Like all fabcafes in the network, FabCafe Singapore is a fully functioning cafe, which also offers the classic digital fabrication software and tools (including a resin printer and hopefully soon a 3D chocolate printer…), as well as workshops and other maker-oriented activities that are open to the general public. Thanks to their collaboration with the ArtScience Museum director and curators, the fabcafe team often hosts workshops in conjunction with the museum’s temporary exhibitions. Last month, children could learn to make and remote-control their own rocket lamp after visiting the NASA exhibition, while the participants of a more advanced workshop organized with the Singapore University of Technology and Design (SUTD) printed textiles featuring the tessellated patterns of M.C. Escher, whose original drawings are exhibited upstairs. Another popular activity is laser cutting personally designed rubber stamps.

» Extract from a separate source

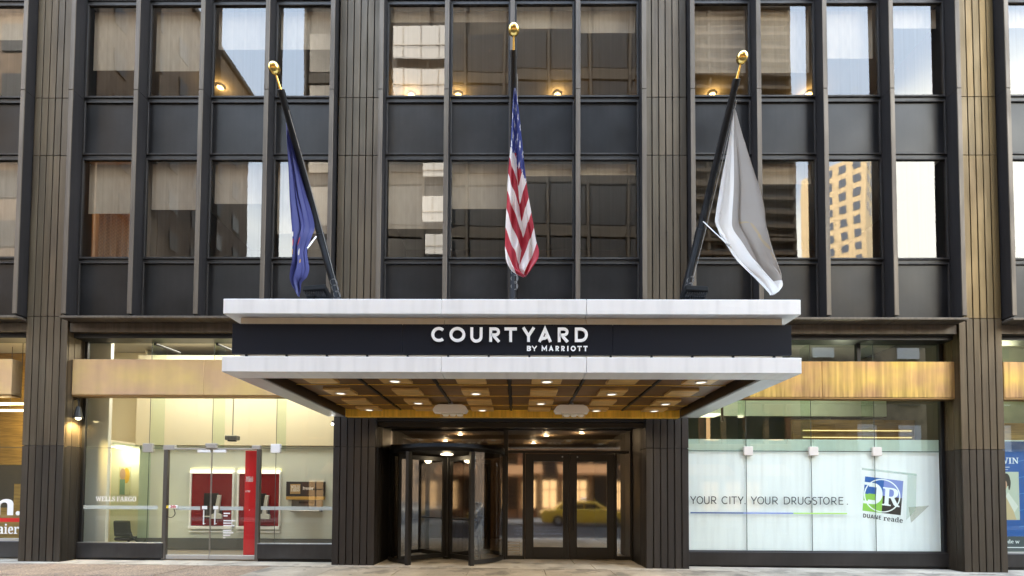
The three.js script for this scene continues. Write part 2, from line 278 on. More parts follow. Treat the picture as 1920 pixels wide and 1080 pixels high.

3D printed textile: on one side, the texture of a mushroom; on the other side, the texture of a manta ray.
Relief (2.5D) printed reproduction of M.C. Escher’s “Angels and Devils”.

“A fab story to tell”

“We try to offer something that people can bring home with them, a fab story that they can tell their friends,” says Adeline. But she adds that since the opening of the cafe, the space has been attracting more “geeks, nerds and makers”. They have already hosted events for the local Hackware group and the Devfest.Asia conference. A radiologist came to print an aorta to show his colleagues, and a neuroscientist from Switzerland was keen to present an art installation in the foyer. FabCafe Singapore is now highly solicited for collaborations, consulting, organizing and hosting a wide range of projects.

Meanwhile, the team plans to expand the cafe with a full kitchen, bring the machines out more to the public, develop their retail space for locally fabricated items, and host more events at night, both in collaboration with others (such as Pechakucha) and their own standalone events brought to us by FabCafe Singapore.

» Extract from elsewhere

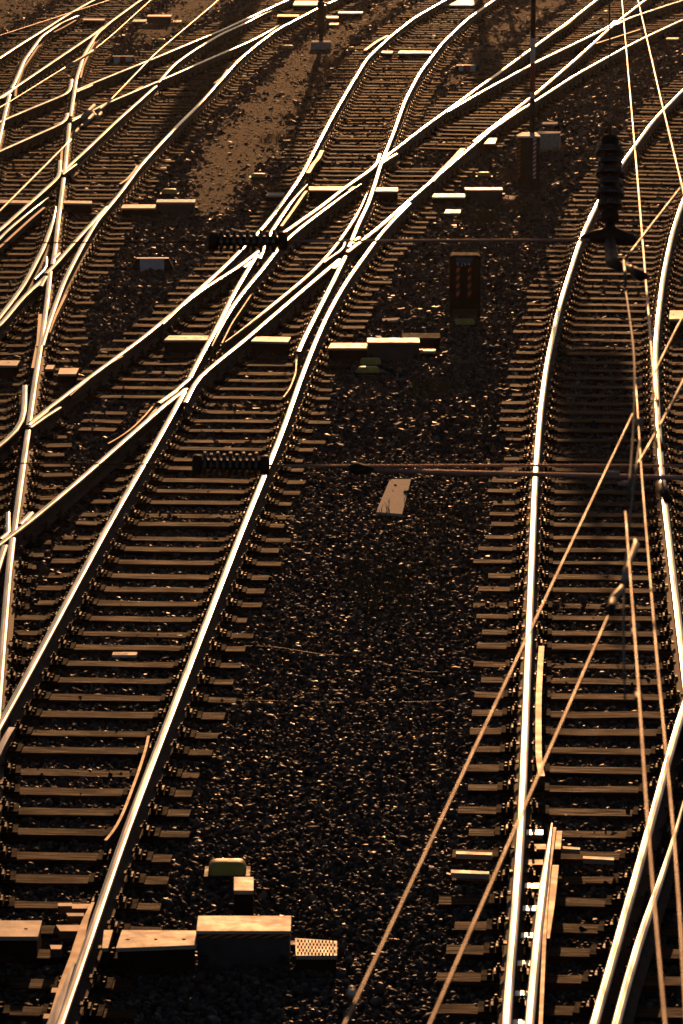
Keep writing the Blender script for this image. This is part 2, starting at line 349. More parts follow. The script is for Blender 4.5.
rail('E', [(161,79.5),(170.5,75.7),(200,62.5),(222,53),(248,41.9),(268,31.5),(279,25)], sm=2, taper=2)
rail('E', [(72,121),(80,116.5)], 'wing_rail', .003, 0, ws=.7, reg=False)
rail('E', [(118,97.5),(130,93),(143,85.5)], 'check_rail', -.004, 0, FLAT, 'worn_steel', .8, reg=False)
rail('E', [(54,124),(66,120)], 'check_rail', -.004, 0, FLAT, 'worn_steel', .8, reg=False)
rail('E', [(214,83),(222,77),(228,69)], 'check_rail', -.004, 0, FLAT, 'worn_steel', .7, reg=False)
rail('E', [(120,183.5),(128,178),(135,169.5),(137.5,165)], 'check_rail', -.004, 0, FLAT, 'worn_steel', .7, reg=False)
rail('E', [(-10,248),(8,229),(30,211),(48.3,197)], 'switch_blade', -.001, 1, ws=.85, taper=2)
rail('E', [(-2,247),(17.7,229),(31,217),(44.3,205.8)], 'check_rail', -.02, 0, FLAT, 'worn_steel', .8, reg=False)
rail('E', [(61,163),(62,148)], 'check_rail', -.01, 0, FLAT, 'worn_steel', .7, reg=False)
# --- J
rail('J', [(-60,94),(0,57.2),(21,43.5),(41.9,30.6),(64.4,16),(87,3.2),(130,-20)], sm=2)
rail('J', [(-30,116),(0,97),(16,86.2),(53,61.2),(90.2,36.2),(104,26)], sm=1)
rail('J', [(-9,175),(0,134),(4.8,112.7),(9.5,94)], sm=0, z=.001)
rail('J', [(11.3,88),(15.3,80.5),(24.2,59.6),(41.9,35.4),(61.2,22.5),(79,15.3)], sm=1, z=.002, taper=2)
rail('J', [(15.5,96),(16,88),(23,68),(38.7,45)], 'check_rail', -.004, 0, FLAT, 'worn_steel', .8, reg=False)
rail('J', [(2,98),(12,91)], 'wing_rail', .002, 0, ws=.7, reg=False)
rail('J', [(54,31),(65,25.5),(76,19)], 'check_rail', -.02, 0, FLAT, 'worn_steel', .8, reg=False)
rail('J', [(70.4,116),(74,93.4),(76.5,77.3),(83.7,54.8),(96.6,33.8),(109.3,22.5)], sm=2, z=.001)
rail('J', [(105,25.5),(122.2,12.9),(140,0),(175,-20)], sm=1)
rail('J', [(80.5,77),(83,66),(90,50),(95,41)], 'check_rail', -.01, 0, FLAT, 'worn_steel', .7, reg=False)

# ------------------------------------------------------------------ sleepers
def interpY(poly, Y):
    o = np.argsort(poly[:, 1]); return np.interp(Y, poly[o, 1], poly[o, 0])
ZS = .030
def fastening_mb(mb, Mx, rnd=0):
    mb.box((0,0,.0075), (.43,.23,.015), 'greasy_and_shade', Mx)
    for s in (-1, 1):
        mb.box((s*.105,0,.032), (.04,.13,.034), 'iron', Mx)
        mb.box((s*.078,0,.056), (.06,.07,.016), 'iron', Mx)
        mb.lathe([(.019,.05),(.019,.082),(.011,.082),(.011,.105)], 'iron', Mx @ T(s*.092,0,0), 6)
        for k in (-1, 1):
            mb.lathe([(.019,.015),(.019,.034),(.012,.040)], 'iron', Mx @ T(s*.155,k*.048,0), 6)
fm = MB(); fastening_mb(fm, Matrix.Identity(4)); FAST = fm.mesh('rail_fastening')
SEGS = []
SLEEPER_BOXES = []   # for keeping stones off the timbers
def intersect(p0, p1, q):
    a = q[:-1]; d = q[1:] - a; e = p1 - p0
    den = e[0]*d[:, 1] - e[1]*d[:, 0]; den[np.abs(den) < 1e-9] = 1e-9
    r = a - p0
    t = (r[:, 0]*d[:, 1] - r[:, 1]*d[:, 0])/den; u = (r[:, 0]*e[1] - r[:, 1]*e[0])/den
    k = np.where((t > 0.01) & (t < .99) & (u >= 0) & (u < 1))[0]
    return [(t[i], math.atan2(d[i, 1], d[i, 0])) for i in k]
def sleepers(key, left, right, ref=None, z=0., y0=None, y1=None, pitch=.61, phase=0., far=66, jit=.045, limit=100, clip=None):
    L, Rr = gp(left, ZS)[:, :2], gp(right, ZS)[:, :2]
    Ya = max(L[:, 1].min(), Rr[:, 1].min()); Yb = min(L[:, 1].max(), Rr[:, 1].max())
    ref = gp(ref, ZS)[:, :2] if ref else None
    def mid(Y): return interpY(ref, Y) if ref is not None else .5*(interpY(L, Y)+interpY(Rr, Y))
    Y = Ya + .1 + phase; stuff = None; cnt = 0; farf = MB()
    rows = []
    while Y < Yb:
        sl_ = (mid(min(Y+2, Yb)) - mid(max(Y-2, Ya))) / (min(Y+2, Yb) - max(Y-2, Ya))
        rows.append((Y, sl_)); Y += pitch/math.sqrt(1+sl_*sl_)
    for (Y, sl_) in rows:
        tl = -sl_; c = mid(Y)
        xl = interpY(L, Y); xr = interpY(Rr, Y)
        for _ in range(3):
            yl = Y + tl*(xl-c); yr = Y + tl*(xr-c); xl = interpY(L, yl); xr = interpY(Rr, yr)
        if xr - xl < .5: continue
        p0 = np.array([xl + random.gauss(0, jit), yl]); p1 = np.array([xr + random.gauss(0, jit), yr])
        if clip:
            p0, p1 = clip(p0, p1)
            if p0 is None: continue
        c3 = (p0+p1)/2; ln = np.linalg.norm(p1-p0); ang = math.atan2(p1[1]-p0[1], p1[0]-p0[0]) + random.gauss(0, .007)
        wd = .215 + random.gauss(0, .012); dz = max(-.030, random.gauss(-.004, .009)) + z
        mb = MB(); h = .13; x = ln/2; y = wd/2; ch = .012
        ns = max(2, int(ln/.45)); vs = []; fs = []
        for i in range(ns+1):
            xx = -x + 2*x*i/ns; w0 = y + random.gauss(0, .004); zz = random.gauss(0, .0025)
            o_ = random.gauss(0, .003)
            vs += [(xx, -w0+o_, -h), (xx, -w0+o_, -ch+zz), (xx, -w0+ch+o_, zz), (xx, w0-ch+o_, zz+random.gauss(0,.002)), (xx, w0+o_, -ch+zz), (xx, w0+o_, -h)]
        for i in range(ns):
            for k in range(5): a = i*6+k; fs.append((a, a+6, a+7, a+1))
        fs.append((0,1,2,3,4,5)); fs.append(tuple(ns*6+k for k in (5,4,3,2,1,0)))
        mb.add(vs, fs, 'wood')
        SLEEPER_BOXES.append((c3[0], c3[1], ang, x, y))
        cnt += 1; par = TR[key]
        over = cnt > limit
        if over:
            if stuff is None: stuff = MB()
            stuff.add(mb.v, mb.f, 'wood', T(c3[0], c3[1], ZS+dz) @ Matrix.Rotation(ang, 4, 'Z')); s_o = None
        else:
            s_o = bpy.data.objects.new('sleeper', mb.mesh('sleeper')); COL.objects.link(s_o)
            s_o.parent = par; s_o.location = Vector((c3[0], c3[1], ZS+dz)) - par.location; s_o.rotation_euler = (0, 0, ang)
        for q in RAILS:
            for t, a in intersect(p0, p1, q):
                p = p0 + t*(p1-p0)
                if c3[1] < far and s_o is not None:
                    f = bpy.data.objects.new('rail_fastening', FAST); COL.objects.link(f); f.parent = s_o
                    dl = (t-.5)*ln; f.location = (dl, 0, .001); f.rotation_euler = (0, 0, a-math.pi/2-ang)
                else:
                    fastening_mb(farf, T(p[0], p[1], ZS+dz+.001) @ Matrix.Rotation(a-math.pi/2, 4, 'Z'))
    if stuff: tag(stuff.build('sleeper', TR[key]), kind='stuff')
    if farf.v: tag(farf.build('rail_fastening', TR[key]), kind='stuff')
def off(pts, m):   # shift a traced rail sideways by m metres (in photo pixels, on the ground)
    return [(x + m*((y+330)*.1094), y) for x, y in pts]
A_Lp = [(-250,1180),(-75,860),(0,724),(61,612),(110.8,520),(160,435.8),(181,399)]
A_Rp = [(5,1180)] + A_R[:7] + [(292,402)]
sleepers('A', off(A_Lp, -.40), off(A_Rp, .47))
# long timbers of the crossing
sleepers('X', [(60,402),(90,362),(125,332),(163.5,303),(201,266),(242.8,225.7),(261.5,203),(277,181),(290,164)],
              [(330,402),(352,339),(367,319),(376,300.6),(391,269.5),(407,249.6),(441,210),(462,185),(484,164)],
              ref=[(175,402),(215,330),(262,245),(325,140)], z=.003, phase=.25)
def clipX(lim_l=None, lim_r=None):
    def f(p0, p1):
        if lim_l is not None:
            m_ = interpY(lim_l, p0[1]); 
            if p0[0] < m_: p0 = np.array([m_, p0[1]])
        if lim_r is not None:
            m_ = interpY(lim_r, p1[1])
            if p1[0] > m_: p1 = np.array([m_, p1[1]])
        return (None, None) if p1[0]-p0[0] < .4 else (p0, p1)
    return f
B_lo_L = [(-140,640),(-60,490),(0,444.4),(40,415)]
sleepers('X', [(-260,720),(-30,560),(30,500),(38,470),(46,440),(60,404)], [(-150,720),(70,640),(60,560),(96,520),(136,470),(150,440),(175,404)], ref=[(-40,720),(100,453),(130,404)], z=-.004, phase=.1,
         clip=clipX(gp(off([(-1,690),(8.8,570),(21,480),(28,430)], .62), 0)[:, :2], gp(off([(0,724),(61,612),(110.8,520),(160,436),(181,400)], -.55), 0)[:, :2]))
C_L = [(307,162),(330.7,119),(349.3,87),(367.4,57.5),(390,36.5),(415,17),(445,0),(485,-22),(510,-34)]
C_Rr = [(382,162),(392.8,134.4),(405.2,99.6),(420,72),(442.6,42.3),(467.5,18.7),(493.6,0),(530,-22),(555,-34)]
sleepers('C', off(C_L, -.52), off(C_Rr, .52), z=0)
B_L = [(396,150),(425,126),(450,108),(480,86),(513,62.2),(530,49.8),(572.7,18.7),(596.4,0),(640,-30)]
B_Rr = [(455,162),(472,146),(513,114.5),(537,99.6),(575,75),(625,47.3),(650,34.8),(683,19.5),(760,-12),(800,-30)]
sleepers('B', off(B_L, -.5), off(B_Rr, .56), ref=[(430,162),(490,100),(560,50),(625,0),(665,-30)], z=.003, clip=clipX(gp(off([(386,154),(392.8,134.4),(405.2,99.6),(420,72),(442,42)], .54), 0)[:, :2]))
R_L = [(497,1180),(505.8,1024),(520.7,840),(527.9,660),(534.9,482),(540.4,409.5),(547.8,357),(560.3,302),(580.2,239.5),(598.9,199.6),(620,166),(653.6,120),(683,89.6),(730,52),(800,8)]
R_R = [(743,1180),(724.6,1024),(706,850),(683,660),(662.3,482),(657.2,407),(655,350),(659.8,302),(663.6,274),(672.3,232),(684,197),(705,163),(745,116),(800,75),(850,45)]
sleepers('R', off(R_L, -.48), off(R_R, .50), z=0)
sleepers('R', [(690,560),(684,470),(683,400),(682,340),(683,300),(690,250)], [(830,560),(790,470),(780,400),(770,340),(770,300),(770,250)], z=-.003, phase=.2, far=30)
DL = [(-1,690),(8.8,570),(21,480),(35,380),(41,346)]
sleepers('D', [(x-250, y) for x, y in DL], off(DL, .50), z=0, pitch=.6, clip=clipX(None, gp(off([(-12,748),(11,704),(61,612),(110.8,520),(160,436)], -.48), 0)[:, :2]))
sleepers('D', [(-120,346),(-90,280),(-60,218)], [(85,346),(85,320),(98,287),(113,262),(137,218)], ref=[(10,346),(40,280),(95,200)], z=.003)
sleepers('E', [(-60,218),(-40,170),(-30,128)], [(137,218),(151,188),(162.5,175),(175,156),(193,138.7),(204,126)], ref=[(30,220),(130,110)], z=.0)
sleepers('E', [(-30,127),(8,109),(58,89),(90,74),(110,66),(150,50),(200,29),(222,20),(248,8),(280,-8),(310,-22)],
              [(204,127),(211,117.6),(225.4,101.5),(252.8,74),(280,46.7),(300,29),(330,15),(355,4),(395,-14),(420,-24)], ref=[(100,127),(180,75),(250,30),(330,-20)], z=.003)
sleepers('J', [(-60,126),(-60,80),(-24,57.2),(0,42),(21,30),(41.9,17),(64.4,3),(100,-18)],
              [(100,126),(98,90),(100,75),(107,60),(114,43),(121,33),(133,20),(145,9),(175,-10),(195,-22)], ref=[(10,126),(40,70),(110,0),(135,-20)], z=-.003)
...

Laser cut wood experiments by FabCafe Singapore co-founder Wouter van Hest.

“There are lots of machines around Singapore,” Adeline remarks, “but few people know how to use them. You may have machines and the capacity to produce something, but unless you know how to create the files to do that, it won’t take off. Here people always ask me: ‘What can we do with these machines?’ I show them with the materials, then I ask them if they know what they want to make. They say, ‘Ah no, let me go home and think about it.’ I give them all our contacts, but they rarely come back. My suspicion is that among the Singaporean population, very few would consider themselves as creatives. There’s nothing wrong with not identifying as a creative, but people are more reticent about creating something. However, there has been an interesting shift towards making and selling your own products. Being more entrepreneurial, being part of this maker culture is so different from in San Francisco or in France, but in Singapore it is still slowly growing.”

Visitors are invited to create their own designs with these cork stamps laser cut at the FabCafe.

Turning back to the little maker corner, Adeline is particularly optimistic for the future of FabCafe Singapore: “It’s a family space here. Outside may be oppressive, but inside it’s friendly and cozy. What is educational about this space is not necessarily just the workshops. Every single experience can have the potential to educate and share with the public what they can achieve through technology, beyond traditional craftwork. For me technology is just a new way of doing something. There’s nothing new in the world, everything is just a continuation of something that already existed.”

Adeline Setiawan behind the FabCafe counter.